Repeat the full listing below verbatim and keep the images out.

□ □ □ □

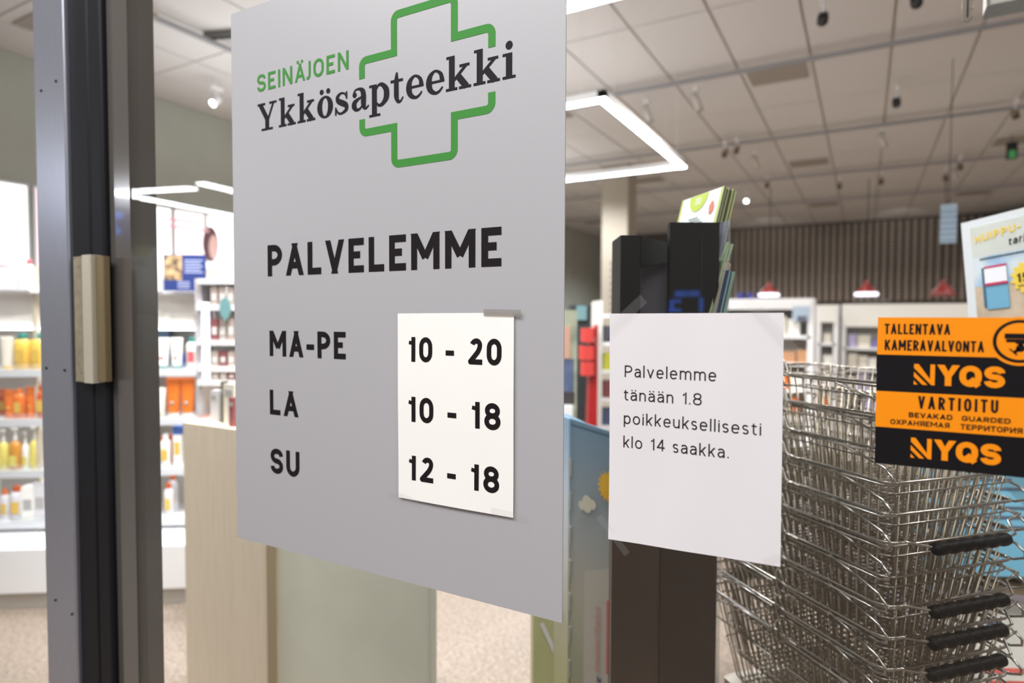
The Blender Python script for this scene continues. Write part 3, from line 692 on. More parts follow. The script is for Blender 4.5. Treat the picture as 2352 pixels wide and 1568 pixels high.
# ------------------------------------------------------------------ brochure tower behind the note
def place(px, Zc, zz=0.0):
    p = at_Z(px, 732, Zc); return V((p.x, p.y, zz))
def zat(px, py, Zc): return at_Z(px, py, Zc).z
RZ = YAW                                                    # facing the camera direction
T0 = 1.13
bt = thing('brochure_stand', 'tall black brochure stand behind the closing note', 'stand', place(1480, T0), RZ)
def loc_x(px): return (px - 1480) / FPX * T0
zt_l, zt_r = zat(1480, 541, T0), zat(1590, 514, T0)
MB().rbox(loc_x(1424), loc_x(1471), 0, .10, 0.0, zt_l, .003).build('side_upright', M_black, bt)
MB().add([V((loc_x(1471), .0, zt_l)), V((loc_x(1546), .05, zt_l - .006)), V((loc_x(1546), .05, zt_l - .045)), V((loc_x(1471), .0, zt_l - .055)),
          V((loc_x(1471), .02, zt_l)), V((loc_x(1546), .07, zt_l - .006)), V((loc_x(1546), .07, zt_l - .045)), V((loc_x(1471), .02, zt_l - .055))],
         [(0, 3, 2, 1), (4, 5, 6, 7), (0, 1, 5, 4), (3, 7, 6, 2)]).build('top_brace', M_black, bt)
MB().box(loc_x(1465), loc_x(1554), .06, .075, 0.1, zt_l - .03).build('grey_back_panel', mat('smoked_grey_panel', (92, 90, 98), .25), bt)
MB().rbox(loc_x(1533), loc_x(1646), -.012, .012, 0.0, zt_r, .004).build('front_upright', M_black, bt)
MB().box(loc_x(1604), loc_x(1605.5), -.0135, -.012, 0.3, zt_r - .02).build('seam', mat('seam', (8, 8, 9), .6), bt)
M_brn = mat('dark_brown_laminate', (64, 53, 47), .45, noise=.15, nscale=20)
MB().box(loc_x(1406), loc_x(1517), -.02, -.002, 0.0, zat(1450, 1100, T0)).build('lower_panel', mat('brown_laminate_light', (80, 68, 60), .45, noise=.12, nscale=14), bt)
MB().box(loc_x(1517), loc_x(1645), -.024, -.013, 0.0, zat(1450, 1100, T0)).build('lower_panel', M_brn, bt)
MB().box(loc_x(1646), loc_x(1652), -.03, .16, 0.2, zat(1640, 760, T0)).build('acrylic_side', M_acryl, bt)
def pocket(z):
    MB().box(loc_x(1646), loc_x(1668), -.01, .12, z, z + .004).build('pocket_floor', M_acryl, bt)
    MB().box(loc_x(1668), loc_x(1670), -.01, .12, z, z + .07).build('pocket_front', M_acryl, bt)
for zz in (zat(1650, 600, T0), zat(1650, 720, T0)): pocket(zz)
# brochures: thick leaning booklets in the stand's pockets, spines turned away, page edges towards the camera
bw = math.sin(R(14)) * r0 - math.cos(R(14)) * f0; brz2 = math.atan2(bw.y, bw.x)
def leaning(label, px, py, Zc, wd, hh, tilt, thick, cover, edges, near=False):
    """top far corner (or top near corner) of the cover given as a point; leans over to the right"""
    P = at_Z(px, py, Zc); yl = V((-bw.y, bw.x, 0)); u_ = UP * math.cos(tilt) + yl * math.sin(tilt)
    o = P - u_ * hh - (bw * wd if near else V((0, 0, 0)))
    t = thing('brochure', label, 'brochure', tuple(o), 0, 'brochures in the black stand'); t.rotation_euler = (-tilt, 0, brz2)
    MB().box(0, wd, 0, .0012, 0, hh).build('cover', cover, t)
    n = len(edges)
    for k in range(n): MB().box(0, wd - .0012 * (k % 2), .0014 + (thick / n) * k, .0014 + (thick / n) * (k + .86), 0, hh - .0012 * (k % 3)).build('leaf', edges[k], t)
    return t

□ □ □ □

» **Reply**
The Blender Python script for this scene continues. Write part 3, from line 692 on. More parts follow. The script is for Blender 4.5. Treat the picture as 2352 pixels wide and 1568 pixels high.
# ------------------------------------------------------------------ brochure tower behind the note
def place(px, Zc, zz=0.0):
    p = at_Z(px, 732, Zc); return V((p.x, p.y, zz))
def zat(px, py, Zc): return at_Z(px, py, Zc).z
RZ = YAW                                                    # facing the camera direction
T0 = 1.13
bt = thing('brochure_stand', 'tall black brochure stand behind the closing note', 'stand', place(1480, T0), RZ)
def loc_x(px): return (px - 1480) / FPX * T0
zt_l, zt_r = zat(1480, 541, T0), zat(1590, 514, T0)
MB().rbox(loc_x(1424), loc_x(1471), 0, .10, 0.0, zt_l, .003).build('side_upright', M_black, bt)
MB().add([V((loc_x(1471), .0, zt_l)), V((loc_x(1546), .05, zt_l - .006)), V((loc_x(1546), .05, zt_l - .045)), V((loc_x(1471), .0, zt_l - .055)),
          V((loc_x(1471), .02, zt_l)), V((loc_x(1546), .07, zt_l - .006)), V((loc_x(1546), .07, zt_l - .045)), V((loc_x(1471), .02, zt_l - .055))],
         [(0, 3, 2, 1), (4, 5, 6, 7), (0, 1, 5, 4), (3, 7, 6, 2)]).build('top_brace', M_black, bt)
MB().box(loc_x(1465), loc_x(1554), .06, .075, 0.1, zt_l - .03).build('grey_back_panel', mat('smoked_grey_panel', (92, 90, 98), .25), bt)
MB().rbox(loc_x(1533), loc_x(1646), -.012, .012, 0.0, zt_r, .004).build('front_upright', M_black, bt)
MB().box(loc_x(1604), loc_x(1605.5), -.0135, -.012, 0.3, zt_r - .02).build('seam', mat('seam', (8, 8, 9), .6), bt)
M_brn = mat('dark_brown_laminate', (64, 53, 47), .45, noise=.15, nscale=20)
MB().box(loc_x(1406), loc_x(1517), -.02, -.002, 0.0, zat(1450, 1100, T0)).build('lower_panel', mat('brown_laminate_light', (80, 68, 60), .45, noise=.12, nscale=14), bt)
MB().box(loc_x(1517), loc_x(1645), -.024, -.013, 0.0, zat(1450, 1100, T0)).build('lower_panel', M_brn, bt)
MB().box(loc_x(1646), loc_x(1652), -.03, .16, 0.2, zat(1640, 760, T0)).build('acrylic_side', M_acryl, bt)
def pocket(z):
    MB().box(loc_x(1646), loc_x(1668), -.01, .12, z, z + .004).build('pocket_floor', M_acryl, bt)
    MB().box(loc_x(1668), loc_x(1670), -.01, .12, z, z + .07).build('pocket_front', M_acryl, bt)
for zz in (zat(1650, 600, T0), zat(1650, 720, T0)): pocket(zz)
# brochures: thick leaning booklets in the stand's pockets, spines turned away, page edges towards the camera
bw = math.sin(R(14)) * r0 - math.cos(R(14)) * f0; brz2 = math.atan2(bw.y, bw.x)
def leaning(label, px, py, Zc, wd, hh, tilt, thick, cover, edges, near=False):
    """top far corner (or top near corner) of the cover given as a point; leans over to the right"""
    P = at_Z(px, py, Zc); yl = V((-bw.y, bw.x, 0)); u_ = UP * math.cos(tilt) + yl * math.sin(tilt)
    o = P - u_ * hh - (bw * wd if near else V((0, 0, 0)))
    t = thing('brochure', label, 'brochure', tuple(o), 0, 'brochures in the black stand'); t.rotation_euler = (-tilt, 0, brz2)
    MB().box(0, wd, 0, .0012, 0, hh).build('cover', cover, t)
    n = len(edges)
    for k in range(n): MB().box(0, wd - .0012 * (k % 2), .0014 + (thick / n) * k, .0014 + (thick / n) * (k + .86), 0, hh - .0012 * (k % 3)).build('leaf', edges[k], t)
    return t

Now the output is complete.